A nova modalidade de aplicação foi elogiada pelo presidente da Associação Brasileira de Infraestrutura e Indústrias de Base (Abdib), Paulo Godoy, que prevê a necessidade de aumentar os investimentos no setor de R$ 108 bilhões anuais, em 2008, para R$ 160 bilhões, até 2014. De fato, a infraestrutura deficiente é um dos maiores gargalos da economia.

Mas a CEF terá de mostrar capacidade de avaliar a segurança e a rentabilidade dos projetos que se candidatarem aos recursos, para não pôr em risco as aplicações dos cotistas do FII-FGTS.

As verbas do FGTS já alimentam o BNDES, que vendeu R$ 7 bilhões em títulos de baixa rentabilidade para outra carteira do FGTS, o Fundo de Investimento em Participações (FIP).

O interesse do governo é levantar recursos baratos para financiar as obras incluídas no Programa de Aceleração do Crescimento (PAC), para tentar alavancar a candidatura da ministra-chefe da Casa Civil.

Ocorre que o FGTS é a principal forma de poupança da maioria absoluta dos trabalhadores.
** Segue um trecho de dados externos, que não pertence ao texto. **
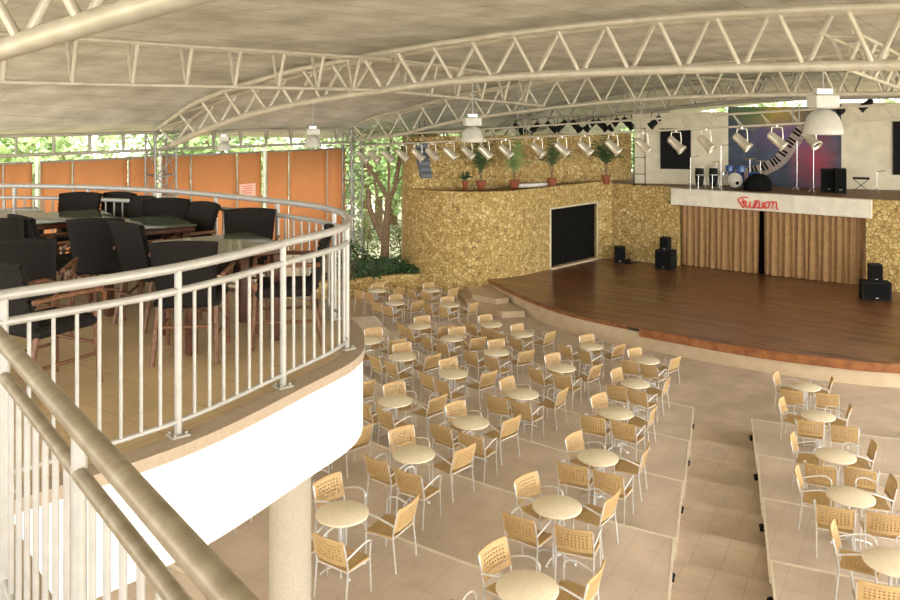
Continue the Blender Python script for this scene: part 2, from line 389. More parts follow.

Na sua concepção original, deveria financiar apenas a habitação e o saneamento básico. Se não o fez, foi devido à insolvência de Estados e prefeituras, que tornou difícil a aplicação dos recursos.

Há o risco, ainda, de que aplicações de prazo muito longo em infraestrutura resultem em falta de recursos para a habitação no próximo governo, se o ritmo de crescimento do setor de construção civil for tão rápido quanto esperam os empresários privados.